Amp-hours (at 12 volts) = watt-hours / 12 volts = 1470 / 12 = 122.5 amp-hours.
If you are using a different voltage battery the amp-hours will change by dividing it by the battery voltage you are using.

Now go back to Steps 2-4 above to refine your calculation

Now take two Tylenol and finish your homework.

Abhishekkatkar,

You have provided minimum information with which it is not possible to answer your question. However, I am trying to answer with these assumptions: Inverter efficiency = 85%, DC system voltage 120 V (nominal), Design factor = 15%, and Aging factor = 25%.

The DC system power = Inverter input power = 120 KVA/0.85 = 141 KW = 141,000 W

DC system current = 141,000 W/120 V = 1,175 A

Battery Ampere-Hour (AH) = 1,175 A x 1H = 1,175 AH

Considering aging factor and design factor, the required AH = 1,175 x 1.15 x 1.25 = 1,690 AH

If the battery voltage is 12 V (nominal), you need 120/2 = 10 batteries each having at least 1,690 AH capacity. They all have to be connected in series.
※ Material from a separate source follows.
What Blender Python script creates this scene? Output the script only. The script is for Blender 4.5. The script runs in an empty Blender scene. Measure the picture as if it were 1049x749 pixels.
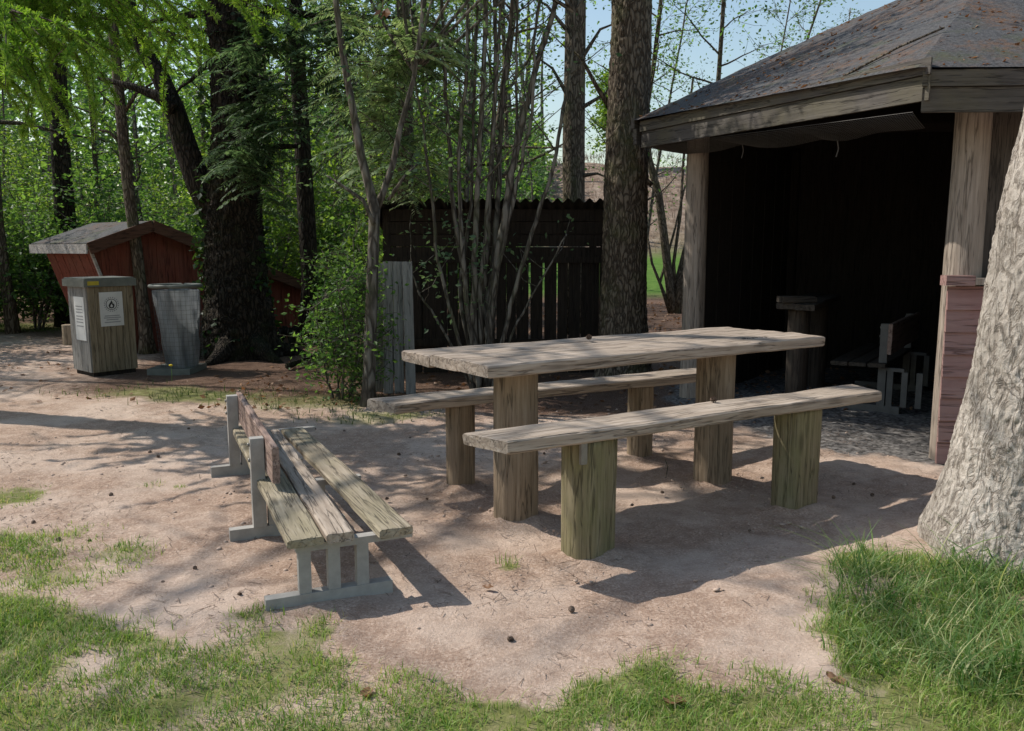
import bpy, math, random
import numpy as np
from mathutils import Vector, Matrix
R = math.radians
rng = np.random.default_rng(7)
scene = bpy.context.scene
col = scene.collection

# ------------------------------------------------------------------ camera model (photo is 1049 x 749)
FPX, CAMH, TILT = 850.0, 1.28, math.atan(119.5 / 850.0)
CT, ST = math.cos(TILT), math.sin(TILT)
def ray(px, py):
    u = (px - 524.5) / FPX; v = (374.5 - py) / FPX
    return u, CT + v * ST, -ST + v * CT
def G(px, py, z=0.0):                      # point of the photo at height z
    d = ray(px, py); s = (z - CAMH) / d[2]
    return np.array([d[0] * s, d[1] * s, z])
def W(px, py, y):                          # point of the photo at distance y
    d = ray(px, py); s = y / d[1]
    return np.array([d[0] * s, y, CAMH + d[2] * s])

# ------------------------------------------------------------------ noise
def vnoise(P, seed=0):
    P = np.asarray(P, float); I = np.floor(P).astype(np.int64); Fr = P - I
    Fr = Fr * Fr * (3 - 2 * Fr)
    def h(a):
        n = (a[:, 0] * 374761393 + a[:, 1] * 668265263 + a[:, 2] * 2147483647 + seed * 974634777) & 0xffffffff
        n = ((n ^ (n >> 13)) * 1274126177) & 0xffffffff
        n = n ^ (n >> 16)
        return (n & 0xffff) / 65535.0
    out = 0
    for dx in (0, 1):
        for dy in (0, 1):
            for dz in (0, 1):
                w = (Fr[:, 0] if dx else 1 - Fr[:, 0]) * (Fr[:, 1] if dy else 1 - Fr[:, 1]) * (Fr[:, 2] if dz else 1 - Fr[:, 2])
                out = out + w * h(I + np.array([dx, dy, dz]))
    return out * 2 - 1
def fbm(P, o=4, seed=0):
    P = np.asarray(P, float); a = 1; s = 0
    for k in range(o):
        s = s + a * vnoise(P * 2 ** k, seed + k * 17); a *= .5
    return s
def n2(x, y, f, o=3, seed=0):
    x = np.asarray(x, float); y = np.asarray(y, float)
    P = np.stack([x.ravel() * f, y.ravel() * f, np.full(x.size, .37)], 1)
    return fbm(P, o, seed).reshape(x.shape)
def sst(a, b, x):
    t = np.clip((np.asarray(x, float) - a) / (b - a), 0, 1); return t * t * (3 - 2 * t)

# ------------------------------------------------------------------ mesh builder
class MB:
    def __init__(s): s.V = []; s.Q = []; s.T = []; s.n = 0
    def add(s, V, Q=None, T=None):
        V = np.asarray(V, float).reshape(-1, 3)
        if Q is not None and len(Q): s.Q.append(np.asarray(Q, np.int64).reshape(-1, 4) + s.n)
        if T is not None and len(T): s.T.append(np.asarray(T, np.int64).reshape(-1, 3) + s.n)
        s.V.append(V); s.n += len(V); return s
    def quads(s, A):                       # (M,4,3)
        A = np.asarray(A, float); m = len(A)
        return s.add(A.reshape(-1, 3), np.arange(m * 4).reshape(m, 4)) if m else s
    def box(s, lo, hi, M=None):
        x0, y0, z0 = lo; x1, y1, z1 = hi
        V = np.array([[x0,y0,z0],[x1,y0,z0],[x1,y1,z0],[x0,y1,z0],[x0,y0,z1],[x1,y0,z1],[x1,y1,z1],[x0,y1,z1]], float)
        if M is not None: V = V @ np.array(M.to_3x3()).T + np.array(M.translation)
        return s.add(V, [[0,3,2,1],[4,5,6,7],[0,1,5,4],[1,2,6,5],[2,3,7,6],[3,0,4,7]])
    def bar(s, a, b, w, t, up=(0, 0, 1)):  # box from a to b, width w, thickness t
        a = np.array(a, float); b = np.array(b, float); d = b - a; d /= np.linalg.norm(d)
        up = np.array(up, float); sd = np.cross(d, up)
        if np.linalg.norm(sd) < 1e-4: sd = np.cross(d, [1, 0, 0])
        sd /= np.linalg.norm(sd); u = np.cross(sd, d)
        c = [(-w/2, -t/2), (w/2, -t/2), (w/2, t/2), (-w/2, t/2)]
        V = [p + sd * i + u * j for p in (a, b) for i, j in c]
        return s.add(V, [[0,1,2,3],[7,6,5,4],[0,4,5,1],[1,5,6,2],[2,6,7,3],[3,7,4,0]])
    def grid(s, A):                        # (n,m,3)
        n, m = A.shape[:2]; i = np.arange(n * m).reshape(n, m)
        return s.add(A.reshape(-1, 3), np.stack([i[:-1,:-1], i[1:,:-1], i[1:,1:], i[:-1,1:]], -1).reshape(-1, 4))
    def sweep(s, rings, cap=True):         # (n,k,3) closed rings
        rings = np.asarray(rings, float); n, k = rings.shape[:2]
        i = np.arange(n * k).reshape(n, k); j = np.roll(i, -1, 1)
        Q = np.stack([i[:-1], j[:-1], j[1:], i[1:]], -1).reshape(-1, 4)
        V = rings.reshape(-1, 3); T = []
        if cap:
            V = np.vstack([V, rings[0].mean(0), rings[-1].mean(0)]); c0 = n * k; c1 = c0 + 1
            T = [[c0, j[0, q], i[0, q]] for q in range(k)] + [[c1, i[-1, q], j[-1, q]] for q in range(k)]
        return s.add(V, Q, T)
    def tube(s, P, r, k=6, cap=True, rough=0, seed=0):
        P = np.asarray(P, float); n = len(P)
        r = np.broadcast_to(np.asarray(r, float), (n,))
        T = np.gradient(P, axis=0); T /= np.linalg.norm(T, axis=1)[:, None] + 1e-9
        ref = np.array([0.31, .95, .05]) if abs(T[0, 1]) < .8 else np.array([1, .1, .05])
        A = np.cross(T, ref); A /= np.linalg.norm(A, axis=1)[:, None]; B = np.cross(T, A)
        a = np.arange(k) / k * 2 * math.pi
        C = A[:, None] * np.cos(a)[None, :, None] + B[:, None] * np.sin(a)[None, :, None]
        rr = np.repeat(r[:, None], k, 1)
        if rough:
            q = (P[:, None] + C * .15).reshape(-1, 3) * np.array([9, 9, 2.2])
            rr = rr * (1 + rough * fbm(q, 3, seed).reshape(n, k))
        return s.sweep(P[:, None] + C * rr[..., None], cap)
    def build(s, name, mat, parent=None, smooth=False):
        me = bpy.data.meshes.new(name)
        V = np.vstack(s.V).astype(np.float32)
        Q = np.vstack(s.Q) if s.Q else np.zeros((0, 4), np.int64); T = np.vstack(s.T) if s.T else np.zeros((0, 3), np.int64)
        nl = Q.size + T.size; npoly = len(Q) + len(T)
        me.vertices.add(len(V)); me.vertices.foreach_set('co', V.ravel())
        me.loops.add(nl); me.loops.foreach_set('vertex_index', np.concatenate([Q.ravel(), T.ravel()]).astype(np.int32))
        me.polygons.add(npoly)
        ls = np.concatenate([np.arange(len(Q)) * 4, Q.size + np.arange(len(T)) * 3]).astype(np.int32)
        me.polygons.foreach_set('loop_start', ls)
        me.polygons.foreach_set('use_smooth', np.full(npoly, bool(smooth)))
        me.update(calc_edges=True); me.validate()
        me.materials.append(mat)
        o = bpy.data.objects.new(name, me); col.objects.link(o)
        if parent is not None: o.parent = parent
        return o

def tag(o, label=None, cat=None, group=None, kind=None):
    if label: o['label'] = label
    if cat: o['category'] = cat
    if group: o['group'] = group
    if kind: o['kind'] = kind
    return o
def thing(name, label, cat, loc=(0, 0, 0), rz=0, group=None):
    o = bpy.data.objects.new(name, None); col.objects.link(o)
    o.location = [float(q) for q in loc]; o.rotation_euler = (0, 0, rz); o.empty_display_size = .1
    return tag(o, label, cat, group)
def dup(o, loc=None, rz=None, scale=None, label=None, group=None):
    c = o.copy(); col.objects.link(c)
    if loc is not None: c.location = [float(q) for q in loc]
    if rz is not None: c.rotation_euler = (0, 0, rz)
    if scale is not None: c.scale = scale
    for ch in list(o.children):
        d = ch.copy(); col.objects.link(d); d.parent = c
        for g in list(ch.children):
            e = g.copy(); col.objects.link(e); e.parent = d
    return tag(c, label, None, group)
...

If you didn't find 1,690 AH capacity battery, rather find 900 AH battery. Then you need 20 batteries. 2 set of 10 series connected battery and then they are parallel connected.

This is one of the ways you can select batteries. There are other ways you can select it.

You can also see http://cr4.globalspec.com/thread/38821

- MS

What did the original equipment manufacturer say over the telephone?